United Nations Children's Fund (UNICEF)
MULTIPLE AGENCY GROUP : United NationsUNICEF is the United Nations agency responsible for children, with offices in over 190 countries. UNICEF became an IATI member in 2012 and first published IATI data in 2013. UNICEF has been represented on the IATI Governing Board since 2016.
UNICEF is now included in the ‘good’ category.
UNICEF publishes to the IATI Registry on a monthly basis.
While all indicators are published in the IATI format, for some, quality issues were noticed as the information provided sometimes lacked granularity.
UNICEF performs well for all the indicators within the organisational planning component, namely organisation strategy, annual report, allocation policy, audit, procurement policy and country strategies.
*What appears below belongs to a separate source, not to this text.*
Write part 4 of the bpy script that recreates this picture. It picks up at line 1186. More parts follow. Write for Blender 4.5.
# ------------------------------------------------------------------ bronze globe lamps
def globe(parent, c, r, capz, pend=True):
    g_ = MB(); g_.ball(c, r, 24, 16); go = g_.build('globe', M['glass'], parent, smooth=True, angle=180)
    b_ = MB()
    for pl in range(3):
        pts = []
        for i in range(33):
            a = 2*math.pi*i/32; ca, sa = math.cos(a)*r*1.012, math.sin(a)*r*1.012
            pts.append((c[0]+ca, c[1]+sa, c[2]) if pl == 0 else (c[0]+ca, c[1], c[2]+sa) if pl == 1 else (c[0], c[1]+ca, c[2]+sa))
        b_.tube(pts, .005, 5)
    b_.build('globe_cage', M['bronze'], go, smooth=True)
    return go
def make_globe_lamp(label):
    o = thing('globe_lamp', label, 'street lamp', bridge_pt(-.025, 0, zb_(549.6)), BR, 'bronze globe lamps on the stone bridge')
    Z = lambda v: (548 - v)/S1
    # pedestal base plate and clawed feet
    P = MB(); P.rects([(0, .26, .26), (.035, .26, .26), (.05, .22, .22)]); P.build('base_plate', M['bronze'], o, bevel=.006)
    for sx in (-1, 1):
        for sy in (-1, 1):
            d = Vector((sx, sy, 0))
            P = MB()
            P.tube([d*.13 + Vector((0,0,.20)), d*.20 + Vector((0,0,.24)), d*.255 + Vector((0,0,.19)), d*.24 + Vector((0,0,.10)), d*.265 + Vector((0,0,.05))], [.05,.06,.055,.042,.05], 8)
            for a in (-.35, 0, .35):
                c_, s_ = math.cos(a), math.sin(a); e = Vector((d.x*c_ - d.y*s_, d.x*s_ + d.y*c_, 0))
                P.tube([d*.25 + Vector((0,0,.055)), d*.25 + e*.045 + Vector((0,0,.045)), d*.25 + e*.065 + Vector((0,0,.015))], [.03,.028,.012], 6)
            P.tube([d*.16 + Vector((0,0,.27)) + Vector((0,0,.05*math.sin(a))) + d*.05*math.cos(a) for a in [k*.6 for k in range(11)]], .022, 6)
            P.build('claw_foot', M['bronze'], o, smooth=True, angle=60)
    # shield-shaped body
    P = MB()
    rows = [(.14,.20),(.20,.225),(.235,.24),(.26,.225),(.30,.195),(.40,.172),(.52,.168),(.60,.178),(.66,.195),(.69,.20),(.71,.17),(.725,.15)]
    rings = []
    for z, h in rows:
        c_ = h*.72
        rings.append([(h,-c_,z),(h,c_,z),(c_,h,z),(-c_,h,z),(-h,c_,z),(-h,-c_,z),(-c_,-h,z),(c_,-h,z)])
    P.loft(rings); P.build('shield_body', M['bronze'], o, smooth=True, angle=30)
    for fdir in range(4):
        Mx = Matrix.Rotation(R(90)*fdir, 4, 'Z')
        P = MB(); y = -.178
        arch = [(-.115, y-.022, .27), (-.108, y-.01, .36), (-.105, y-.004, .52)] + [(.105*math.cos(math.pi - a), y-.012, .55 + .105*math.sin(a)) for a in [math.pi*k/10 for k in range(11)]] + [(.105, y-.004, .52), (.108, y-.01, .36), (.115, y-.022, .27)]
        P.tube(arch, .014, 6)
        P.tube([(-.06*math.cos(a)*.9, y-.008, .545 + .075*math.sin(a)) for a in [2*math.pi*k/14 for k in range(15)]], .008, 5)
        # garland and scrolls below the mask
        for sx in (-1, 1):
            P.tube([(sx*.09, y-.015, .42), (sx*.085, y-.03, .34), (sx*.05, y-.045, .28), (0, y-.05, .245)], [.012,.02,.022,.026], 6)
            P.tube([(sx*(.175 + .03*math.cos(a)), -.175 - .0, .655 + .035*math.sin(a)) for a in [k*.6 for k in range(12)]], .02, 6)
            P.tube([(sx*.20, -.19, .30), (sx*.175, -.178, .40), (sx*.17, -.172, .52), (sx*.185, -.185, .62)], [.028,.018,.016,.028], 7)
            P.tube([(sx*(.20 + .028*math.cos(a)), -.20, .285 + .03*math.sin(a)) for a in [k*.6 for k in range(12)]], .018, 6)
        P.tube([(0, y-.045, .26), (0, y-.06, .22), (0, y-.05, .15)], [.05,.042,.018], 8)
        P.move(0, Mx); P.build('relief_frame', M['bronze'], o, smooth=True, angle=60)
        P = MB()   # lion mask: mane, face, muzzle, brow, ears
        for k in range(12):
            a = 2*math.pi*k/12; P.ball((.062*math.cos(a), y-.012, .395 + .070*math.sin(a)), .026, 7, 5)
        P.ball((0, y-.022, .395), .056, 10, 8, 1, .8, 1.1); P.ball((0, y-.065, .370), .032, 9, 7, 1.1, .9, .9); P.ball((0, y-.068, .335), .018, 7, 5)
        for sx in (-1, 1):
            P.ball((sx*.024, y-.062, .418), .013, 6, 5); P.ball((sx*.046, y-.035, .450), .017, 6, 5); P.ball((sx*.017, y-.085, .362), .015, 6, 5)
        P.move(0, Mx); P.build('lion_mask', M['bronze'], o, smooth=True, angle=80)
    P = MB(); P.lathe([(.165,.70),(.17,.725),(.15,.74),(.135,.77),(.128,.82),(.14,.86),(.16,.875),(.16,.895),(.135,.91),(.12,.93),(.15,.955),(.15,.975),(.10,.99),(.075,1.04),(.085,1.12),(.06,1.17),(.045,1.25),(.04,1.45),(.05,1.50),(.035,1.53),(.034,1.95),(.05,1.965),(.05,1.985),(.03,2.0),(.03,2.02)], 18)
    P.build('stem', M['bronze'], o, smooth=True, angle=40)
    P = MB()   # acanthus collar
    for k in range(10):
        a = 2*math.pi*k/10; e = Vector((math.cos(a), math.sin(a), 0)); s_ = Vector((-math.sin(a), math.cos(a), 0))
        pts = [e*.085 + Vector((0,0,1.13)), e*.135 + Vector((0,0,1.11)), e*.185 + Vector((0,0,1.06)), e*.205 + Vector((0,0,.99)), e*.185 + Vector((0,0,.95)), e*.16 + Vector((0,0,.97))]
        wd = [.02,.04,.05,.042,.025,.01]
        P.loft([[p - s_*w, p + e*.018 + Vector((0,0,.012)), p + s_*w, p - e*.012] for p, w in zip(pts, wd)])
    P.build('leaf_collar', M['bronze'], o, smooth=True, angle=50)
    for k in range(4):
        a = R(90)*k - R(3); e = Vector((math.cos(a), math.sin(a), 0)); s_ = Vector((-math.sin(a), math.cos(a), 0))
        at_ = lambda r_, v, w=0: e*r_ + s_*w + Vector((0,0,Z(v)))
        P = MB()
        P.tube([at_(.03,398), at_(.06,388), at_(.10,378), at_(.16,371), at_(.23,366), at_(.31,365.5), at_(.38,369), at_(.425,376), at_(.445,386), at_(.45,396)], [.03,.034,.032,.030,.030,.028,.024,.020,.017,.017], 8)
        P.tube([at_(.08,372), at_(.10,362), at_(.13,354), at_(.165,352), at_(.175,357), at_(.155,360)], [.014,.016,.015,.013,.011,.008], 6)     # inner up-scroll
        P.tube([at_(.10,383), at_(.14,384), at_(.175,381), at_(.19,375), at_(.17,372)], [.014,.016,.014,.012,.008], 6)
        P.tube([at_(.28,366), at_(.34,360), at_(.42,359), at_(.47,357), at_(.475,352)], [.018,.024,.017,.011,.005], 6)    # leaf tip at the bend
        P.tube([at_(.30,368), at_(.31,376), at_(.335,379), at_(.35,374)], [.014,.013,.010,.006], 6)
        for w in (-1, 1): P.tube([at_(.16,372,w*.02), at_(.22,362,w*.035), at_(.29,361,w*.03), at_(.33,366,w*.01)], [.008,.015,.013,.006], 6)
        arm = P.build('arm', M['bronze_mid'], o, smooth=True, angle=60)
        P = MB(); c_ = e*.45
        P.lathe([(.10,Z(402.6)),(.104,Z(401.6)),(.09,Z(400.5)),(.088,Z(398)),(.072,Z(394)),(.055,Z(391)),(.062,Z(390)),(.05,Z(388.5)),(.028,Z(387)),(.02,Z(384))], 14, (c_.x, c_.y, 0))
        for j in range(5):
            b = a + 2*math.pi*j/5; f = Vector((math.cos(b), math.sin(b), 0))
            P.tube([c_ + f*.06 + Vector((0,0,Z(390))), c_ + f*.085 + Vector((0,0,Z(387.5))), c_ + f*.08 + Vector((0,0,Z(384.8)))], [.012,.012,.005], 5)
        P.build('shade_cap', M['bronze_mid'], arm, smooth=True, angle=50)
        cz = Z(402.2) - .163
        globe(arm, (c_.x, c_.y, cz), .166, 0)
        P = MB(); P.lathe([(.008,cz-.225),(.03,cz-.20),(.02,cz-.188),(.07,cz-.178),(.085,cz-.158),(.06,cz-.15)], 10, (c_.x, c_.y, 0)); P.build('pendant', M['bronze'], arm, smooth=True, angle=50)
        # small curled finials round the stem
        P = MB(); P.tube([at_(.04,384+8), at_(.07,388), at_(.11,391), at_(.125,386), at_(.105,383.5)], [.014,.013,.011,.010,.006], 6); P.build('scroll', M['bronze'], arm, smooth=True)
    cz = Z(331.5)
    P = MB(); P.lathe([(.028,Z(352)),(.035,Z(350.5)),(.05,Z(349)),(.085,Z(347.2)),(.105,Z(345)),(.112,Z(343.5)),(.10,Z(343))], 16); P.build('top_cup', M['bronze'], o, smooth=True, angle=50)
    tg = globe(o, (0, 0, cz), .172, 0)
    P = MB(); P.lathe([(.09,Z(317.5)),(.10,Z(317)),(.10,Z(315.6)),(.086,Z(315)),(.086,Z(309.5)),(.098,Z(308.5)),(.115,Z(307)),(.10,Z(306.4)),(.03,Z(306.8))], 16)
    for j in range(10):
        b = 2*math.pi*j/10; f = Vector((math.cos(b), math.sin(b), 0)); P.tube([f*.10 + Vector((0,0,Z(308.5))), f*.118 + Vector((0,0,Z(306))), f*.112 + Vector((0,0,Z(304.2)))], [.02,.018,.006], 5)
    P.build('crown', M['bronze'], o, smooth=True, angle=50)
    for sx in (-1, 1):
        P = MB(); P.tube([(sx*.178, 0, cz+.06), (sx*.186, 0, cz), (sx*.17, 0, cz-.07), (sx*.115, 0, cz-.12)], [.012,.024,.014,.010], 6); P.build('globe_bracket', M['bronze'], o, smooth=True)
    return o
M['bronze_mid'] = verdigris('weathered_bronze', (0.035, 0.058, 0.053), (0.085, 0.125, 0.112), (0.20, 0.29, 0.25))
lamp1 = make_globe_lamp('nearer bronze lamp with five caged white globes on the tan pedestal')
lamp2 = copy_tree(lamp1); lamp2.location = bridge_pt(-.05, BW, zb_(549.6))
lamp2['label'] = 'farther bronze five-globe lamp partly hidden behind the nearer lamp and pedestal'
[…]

UNICEF performs well too on all finance and budget indicators apart from project budget documents. These documents are published to IATI but are general documents and not specific to individual projects. They can only sometimes be found in other formats.
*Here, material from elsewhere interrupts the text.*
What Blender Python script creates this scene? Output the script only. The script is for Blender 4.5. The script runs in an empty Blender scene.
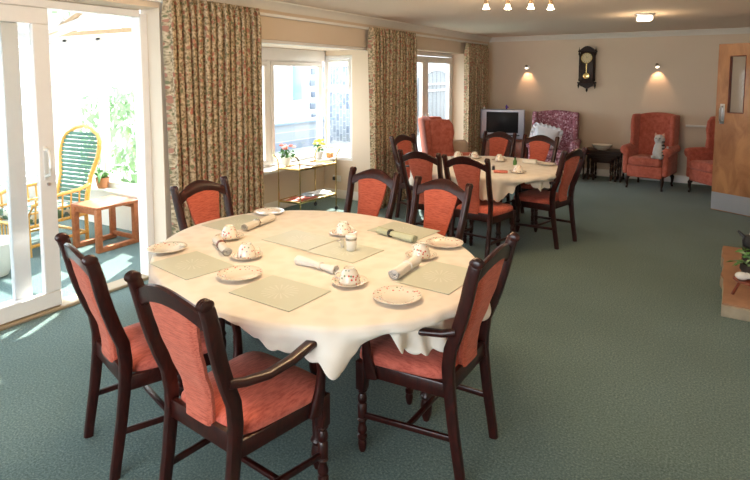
import bpy, bmesh, math, random
from mathutils import Vector, Matrix, Euler, noise
PI = math.pi
random.seed(7)
SC = bpy.context.scene
COL = SC.collection

# ------------------------------------------------------------------ camera
CAM_H = 1.7
cd = bpy.data.cameras.new('camera'); cam = bpy.data.objects.new('camera', cd); COL.objects.link(cam)
SC.camera = cam
cd.sensor_width = 36.0; cd.lens = 567.0 / 750.0 * 36.0
cd.shift_x = 0.0; cd.shift_y = -(240 - 127) / 750.0
cd.clip_start = 0.05; cd.clip_end = 300
pitch, yaw = math.radians(5.02), math.radians(31.76)
fwd = Vector((-math.sin(yaw) * math.cos(pitch), math.cos(yaw) * math.cos(pitch), -math.sin(pitch)))
cam.location = (0, 0, CAM_H)
cam.rotation_euler = fwd.to_track_quat('-Z', 'Y').to_euler()

# ------------------------------------------------------------------ view, world, sun
SC.view_settings.view_transform = 'Standard'
SC.view_settings.look = 'None'
SC.view_settings.gamma = 1.0
SC.view_settings.use_curve_mapping = False
SC.view_settings.exposure = 0.22
SC.cycles.max_bounces = 10
SC.cycles.diffuse_bounces = 6
SC.cycles.transparent_max_bounces = 16
SC.cycles.sample_clamp_indirect = 6.0
SC.cycles.use_denoising = True
W = bpy.data.worlds.new('sky'); SC.world = W; W.use_nodes = True
bg = W.node_tree.nodes['Background']
bg.inputs[0].default_value = (0.86, 0.93, 1.0, 1); bg.inputs[1].default_value = 5.6
sl = bpy.data.lights.new('sun', 'SUN'); sl.energy = 20.0; sl.angle = math.radians(0.6); sl.color = (1.0, 0.93, 0.82)
sun = bpy.data.objects.new('sun', sl); COL.objects.link(sun)
sun_dir = Vector((0.49, -0.87, -0.85)).normalized()
sun.rotation_euler = sun_dir.to_track_quat('-Z', 'Y').to_euler(); sun.location = (-8, 12, 9)

def portal(name, loc, size, direction):
    l = bpy.data.lights.new(name, 'AREA'); l.shape = 'RECTANGLE'; l.size, l.size_y = size
    l.cycles.is_portal = True
    o = bpy.data.objects.new(name, l); COL.objects.link(o); o.location = loc
    o.rotation_euler = Vector(direction).to_track_quat('-Z', 'Z').to_euler()
    return o
portal('portal_garden_door', (-4.12, 1.3, 1.1), (3.4, 2.2), (1, 0, 0))
portal('portal_bay', (-4.84, 5.1, 1.3), (2.6, 1.5), (1, 0, 0))
portal('portal_french', (-4.18, 8.1, 1.05), (2.2, 2.1), (1, 0, 0))
dl = bpy.data.lights.new('rear_fill_light', 'AREA'); dl.shape = 'RECTANGLE'; dl.size, dl.size_y = 3.4, 1.9; dl.energy = 75; dl.color = (0.88, 0.95, 1.0)  # added area light behind the camera, fills the room with cool light
do = bpy.data.objects.new('rear_fill_light', dl); COL.objects.link(do); do.location = (-1.6, -2.5, 1.3); do.rotation_euler = Vector((0, 1, -0.12)).to_track_quat('-Z', 'Z').to_euler()
portal('portal_rear', (-1.6, -2.62, 1.3), (3.6, 2.0), (0, 1, 0))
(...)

They also perform well on all project attributes indicators but sub-national location which is provided in the IATI format but did not contain the required information. Sub-national location information, however, is consistently published in other formats.
UNICEF does generally well for the joining-up development indicators except for conditions and the procurement indicators, contracts and tenders as there only general information was provided to the IATI Registry. This information however is available in other formats.
UNICEF receives points for half of the indicators within the performance component. It has started publishing objectives in the IATI format and scores for results documents. UNICEF’s results data is missing and information for the two other performance indicators, evaluations and pre-project impact appraisals, did not meet the definitions. While reviews and evaluations are provided for some of UNICEF’s projects, no information at all is available for pre-project impact appraisals.
- UNICEF should ensure that its IATI data provides the most granular information, at the project level.
- It should focus on providing subnational location information on its development projects.
- It should consistently publish updated and detailed pre-project impact appraisals as well as project reviews and evaluations.
- To demonstrate the impact of transparency on development work, UNICEF should take responsibility to promote the use of the data they publish: internally, to promote coordination and effectiveness; and externally, to explore online and in-person feedback loops, including at country-level.